When a company is in merger-and-acquisition mode and has a list of possible takeover targets, its focus is often on revenue, market share, and brand recognition.
However, underlying this is a crucial, often-ignored asset that can significantly sway the final deal: source code.
For a business that is heavily reliant on technology, source code can significantly affect its overall valuation. Whether this is a software-as-a-service business, a mobile app company, or an embedded systems specialist, source code is a crucial part of the equation.
Here are five major ways source code can affect company valuation during an acquisition.
1. Clear Ownership of Source Code Enhances Asset Value
The first question a potential buyer should ask before an acquisition is: Who owns this source code? If a takeover candidate can’t clearly prove ownership of the source code, it’ll have an immediate effect on valuation.
Companies must ensure they have clear, proper documentation of source code ownership. There are a number of issues that can materialize in this regard, such as the following:
- Contractors were not bound by proper IP assignment agreements
- Developers were using third-party code without proper licensing
- There was improper use of open-source code
For example, if a company is using open-source code managed by an organization such as the Free Software Foundation, that organization has specific rules that dictate how the code can be distributed. It’s important to consider source code ownership when valuing a company.
2. The Quality of Source Code Can Signal Operational Risks
The quality of a company’s source code is a major indicator of its overall operation. The acquirer may perform technical due diligence, including bringing in third-party specialists, to assess the following:
- Maintainability of the code
- Documentation standards
- Security vulnerabilities
- Scalability of the architecture
If the buyer believes significant restructuring efforts will be required after the acquisition, they may negotiate a lower purchase price to offset the anticipated costs. On the flip side, if the code is clean and the architecture is scalable, a premium takeover offer may be warranted.
During the due diligence process, it’s worth speaking to a source code expert. Such a professional can help buyers and sellers understand the ins and outs of source code and how it can potentially enhance the value of a takeover target.
3. Proprietary Technology Provides Competitive Advantage
Proprietary source code may be the company’s most defensible competitive advantage. If the software contains proprietary algorithms, patented business processes, or highly specialized functionality, it can significantly enhance the acquisition value.
Buyers will often pay a premium for software that’s difficult or impossible to replicate or has an established demand in the marketplace.
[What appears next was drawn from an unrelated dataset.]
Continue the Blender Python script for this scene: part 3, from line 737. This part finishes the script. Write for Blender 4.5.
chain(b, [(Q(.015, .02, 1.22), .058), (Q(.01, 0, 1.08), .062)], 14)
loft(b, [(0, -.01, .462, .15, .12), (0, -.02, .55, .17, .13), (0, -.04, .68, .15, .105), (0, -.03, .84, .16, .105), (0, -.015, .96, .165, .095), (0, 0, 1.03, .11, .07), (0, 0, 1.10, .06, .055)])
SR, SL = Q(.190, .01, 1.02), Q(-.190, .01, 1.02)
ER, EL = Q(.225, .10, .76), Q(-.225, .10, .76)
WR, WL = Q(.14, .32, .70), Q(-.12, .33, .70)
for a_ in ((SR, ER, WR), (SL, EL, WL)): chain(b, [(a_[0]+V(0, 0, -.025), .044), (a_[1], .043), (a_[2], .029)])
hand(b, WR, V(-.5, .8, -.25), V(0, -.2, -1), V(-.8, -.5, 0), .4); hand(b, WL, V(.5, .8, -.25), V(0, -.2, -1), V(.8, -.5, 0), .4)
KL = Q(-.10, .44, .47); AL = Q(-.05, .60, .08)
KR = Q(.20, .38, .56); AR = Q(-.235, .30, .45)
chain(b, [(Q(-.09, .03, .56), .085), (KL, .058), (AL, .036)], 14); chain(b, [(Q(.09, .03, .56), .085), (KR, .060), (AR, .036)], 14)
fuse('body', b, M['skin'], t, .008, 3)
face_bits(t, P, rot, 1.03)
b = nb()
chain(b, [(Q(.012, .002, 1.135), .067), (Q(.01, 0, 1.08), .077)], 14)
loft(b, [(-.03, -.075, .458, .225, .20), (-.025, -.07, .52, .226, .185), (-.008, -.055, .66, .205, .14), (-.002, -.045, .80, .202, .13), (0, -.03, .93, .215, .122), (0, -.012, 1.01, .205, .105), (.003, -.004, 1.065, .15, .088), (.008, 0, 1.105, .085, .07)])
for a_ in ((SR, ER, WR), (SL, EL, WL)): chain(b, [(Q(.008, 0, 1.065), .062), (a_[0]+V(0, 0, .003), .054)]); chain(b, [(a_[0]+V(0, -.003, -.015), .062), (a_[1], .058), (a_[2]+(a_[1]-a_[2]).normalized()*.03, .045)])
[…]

4. Scalability and Potential for Integration Impact Growth Potential
The valuation model used in an acquisition is often based on the company’s expected future earnings, not past earnings.
If the system is not scalable or is difficult to integrate with other systems, the growth may be limited. For example, the acquiring company may need to integrate the software with other systems, such as a customer relationship management solution. If the system is well-designed with the right frameworks, the scalability is high. Scalability is good for valuation as well.
If the system is older and needs to be re-engineered to be scalable, the valuation may not be as high as the takeover target expects.
5. Security and Compliance Affect Risk Assessment
Security and compliance have now become major valuation factors for companies.
The source code may pose risks to the buyer. If the target didn’t follow the best practices in source code development, the buyer might be at risk. During the technical due diligence process, the acquiring company may perform security tests to assess risks like outdated libraries, weak encryption, or inadequate access controls.
If the company’s source code poses security risks, the acquiring company may offer lower consideration for the company or may even back out during the due diligence process.
Source code is much more than just a bunch of files stored within a repository. It represents intellectual property, operational infrastructure, competitive differentiation, and growth potential.
For technology-driven companies, coding and intellectual property best practices aren’t just operational. They’re strategic business decisions that impact enterprise value when acquisition opportunities arise.